Around 250 BC the Parthians from the north of Iran push the Seleucids back toward Syria and settle in Mesopotamia. In so doing, they isolate Bactria and Sogdiana from the rest of the Hellenistic world. This is the beginning of the Greek kingdom of Bactria, destined to spread Hellenistic culture toward India. Around 200 BC, Bactria’s king Euthydemus and his son Demetrius set out to conquer large regions of India. These Indo-Greeks were subsequently pushed back out of Bactria by a people who are known to us through Chinese history as the Yuehzi. The Chinese, pushed to the north by the Xiongnu (fellow nomads of unsavory reputation and who were likely the ancestors of those whom we now call the Huns), try to form alliances with the Yuehzi. In the 1st century BC, the Yuehzi found the empire of the Kuchans, occupying all the high valleys of the Ganges and the Indus up until the 2nd century AD. The stability of the great empires across these centuries — Rome to the west, the Parthians and the Kuchans in Asia, the Chinese empire of the Han Dynasty to the east — favors development of the Silk Road.
Meanwhile in Ceylon there are many signs of active commerce with Roman merchants.
The power of the Arabs rises in the near east during this time. In 640 AD the Arabs take Alexandria, occupying Egypt and destroying the Sassanide Persian Empire that had supplanted the Parthians from the 4th century BC. Having been confined to the Indus for a long time, the Arabs occupy Sind as well as Samarcand in 712, and in 751 they affront the Chinese armies on the Talas River to the northeast of Samarcand, in the loop of the Iaxartes (today the Syrdarya). This was an Arab victory in principle, but in reality it marked the end of their expansion toward the east. With the decline of authority of the caliphs of Baghdad, the Ghaznavid Turks become the masters of Persia at the end of the 10th century AD. India collapses under their blows around 1000 AD, and all the north of the country is pillaged. Then successive waves of Mongols sack Mesopotamia in 1258 AD, and continue to ravage the north of India as far as Delhi in 1398 AD. Turkish-Mongol regimes control the sultanate of Delhi from the 13th century AD, and control the entire northern half of India until the 17th century, including the Ganges and Indus valleys.

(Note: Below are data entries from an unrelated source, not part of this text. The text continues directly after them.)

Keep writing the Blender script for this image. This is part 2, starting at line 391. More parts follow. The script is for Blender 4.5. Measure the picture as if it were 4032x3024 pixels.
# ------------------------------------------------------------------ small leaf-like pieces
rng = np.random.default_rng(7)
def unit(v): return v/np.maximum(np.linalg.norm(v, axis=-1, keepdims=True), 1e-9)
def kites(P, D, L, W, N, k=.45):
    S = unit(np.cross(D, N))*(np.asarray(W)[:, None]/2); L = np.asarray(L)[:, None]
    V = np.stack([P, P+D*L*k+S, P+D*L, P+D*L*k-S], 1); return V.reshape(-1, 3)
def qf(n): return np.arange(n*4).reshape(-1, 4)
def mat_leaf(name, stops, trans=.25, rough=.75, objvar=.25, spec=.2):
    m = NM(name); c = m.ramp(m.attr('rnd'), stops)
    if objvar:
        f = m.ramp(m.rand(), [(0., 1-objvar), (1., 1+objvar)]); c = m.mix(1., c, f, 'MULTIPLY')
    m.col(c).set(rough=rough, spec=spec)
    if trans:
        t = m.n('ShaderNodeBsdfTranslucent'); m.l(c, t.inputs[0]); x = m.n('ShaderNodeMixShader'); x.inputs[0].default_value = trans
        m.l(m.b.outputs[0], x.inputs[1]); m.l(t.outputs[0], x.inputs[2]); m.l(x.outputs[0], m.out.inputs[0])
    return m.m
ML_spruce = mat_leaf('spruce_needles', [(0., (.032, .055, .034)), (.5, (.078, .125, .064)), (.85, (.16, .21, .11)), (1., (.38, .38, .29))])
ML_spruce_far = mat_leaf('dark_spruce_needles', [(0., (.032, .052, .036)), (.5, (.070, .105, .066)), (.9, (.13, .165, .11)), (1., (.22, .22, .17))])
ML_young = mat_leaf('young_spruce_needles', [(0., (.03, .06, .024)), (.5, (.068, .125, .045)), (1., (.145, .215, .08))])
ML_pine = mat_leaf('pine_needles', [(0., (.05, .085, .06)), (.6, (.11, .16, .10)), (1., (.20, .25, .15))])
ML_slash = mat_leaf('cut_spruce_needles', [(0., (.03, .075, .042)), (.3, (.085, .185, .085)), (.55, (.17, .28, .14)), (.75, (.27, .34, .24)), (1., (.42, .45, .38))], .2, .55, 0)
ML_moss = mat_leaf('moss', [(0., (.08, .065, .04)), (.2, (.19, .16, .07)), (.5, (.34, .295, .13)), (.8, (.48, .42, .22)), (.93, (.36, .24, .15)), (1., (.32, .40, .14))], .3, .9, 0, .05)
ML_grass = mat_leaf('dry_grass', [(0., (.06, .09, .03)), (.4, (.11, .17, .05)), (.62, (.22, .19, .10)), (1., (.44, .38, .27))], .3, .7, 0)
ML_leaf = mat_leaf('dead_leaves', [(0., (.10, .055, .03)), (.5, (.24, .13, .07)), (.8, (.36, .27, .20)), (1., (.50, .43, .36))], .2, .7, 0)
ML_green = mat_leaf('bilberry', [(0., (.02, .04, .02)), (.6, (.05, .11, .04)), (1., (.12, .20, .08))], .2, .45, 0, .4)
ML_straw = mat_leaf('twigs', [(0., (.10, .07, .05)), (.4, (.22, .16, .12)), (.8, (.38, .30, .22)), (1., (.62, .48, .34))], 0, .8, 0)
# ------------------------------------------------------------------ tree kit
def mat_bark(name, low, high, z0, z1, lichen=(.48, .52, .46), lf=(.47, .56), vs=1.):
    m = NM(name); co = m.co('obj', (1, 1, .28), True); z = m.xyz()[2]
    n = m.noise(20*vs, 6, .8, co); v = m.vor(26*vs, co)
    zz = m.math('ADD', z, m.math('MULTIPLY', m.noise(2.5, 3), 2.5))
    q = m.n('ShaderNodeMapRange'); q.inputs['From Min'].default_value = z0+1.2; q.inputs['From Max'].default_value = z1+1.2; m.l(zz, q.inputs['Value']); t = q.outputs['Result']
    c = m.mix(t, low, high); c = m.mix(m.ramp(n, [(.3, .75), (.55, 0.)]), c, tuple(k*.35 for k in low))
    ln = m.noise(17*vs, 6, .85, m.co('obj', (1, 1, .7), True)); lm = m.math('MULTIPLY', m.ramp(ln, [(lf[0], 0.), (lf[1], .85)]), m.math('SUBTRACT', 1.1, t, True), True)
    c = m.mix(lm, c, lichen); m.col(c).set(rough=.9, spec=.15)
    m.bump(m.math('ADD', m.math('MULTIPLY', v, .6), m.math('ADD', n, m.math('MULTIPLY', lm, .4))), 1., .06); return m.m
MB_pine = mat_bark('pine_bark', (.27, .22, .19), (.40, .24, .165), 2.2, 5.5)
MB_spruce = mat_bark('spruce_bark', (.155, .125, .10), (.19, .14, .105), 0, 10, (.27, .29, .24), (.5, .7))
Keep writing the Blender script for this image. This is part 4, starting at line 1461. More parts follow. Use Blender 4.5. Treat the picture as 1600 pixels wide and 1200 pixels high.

Figure 7.1 From the Syrian coast to the heart of China, in the ancient and medieval eras. Cities whose names are underlined are the great capitals: Ctesiphon for the Sassanide Persians, Balkh (Baktria) for the Greek kingdom of Bactria, Damascus and Baghdad for the Ummeyyades and the Abbassids, Pataliputra (Patna) for the India of the Mauryans and the Guptas, Delhi for the Turkish sultanate that dominates the north of India in the XIIIth century, Chang’an for China of the Han and Tang dynasties. |
Figure 7.2 Irrigation of the plain of АЇ Khanoun in eastern Bactria, at the confluence of the Oxus (Amou Daria) and the Kokcha. АЇ Khanoun was probably the Alexandria of the Oxus. The map shows the population patterns and the traces of the principal irrigation canals during the time of the Greek kingdom of Bactria. These principal canals rise from the Kokcha and run along the plateau toward the north. The Oxus flows in an adjacent lower course, 20 m below the irrigated plain, which is why its water could not be used. After 37 centuries of irrigation using this same basic layout of canals, the plain returns to desert after the Mongol invasions of the 13th century AD (Francfort, 1989; Gentelle, 1989; Gardin, 1998). For an overview map, see Figure 1.3.
a. Canal trace dating from the Bronze Age (IIIrd millennium BC) passing by the Harapan site of Shortughai. It supported irrigation of 6,000 hectares of barley, wheat, lentils, and sesame.
b. Canal developed before or during the time of the Persian Empire (Figure 2.20)
c. New canal built in the time of the Greek kingdom of Bactria. It brings the irrigated area to
16,0 hectares. It is abandoned, and then restored with the same general alignment during the Islamic period.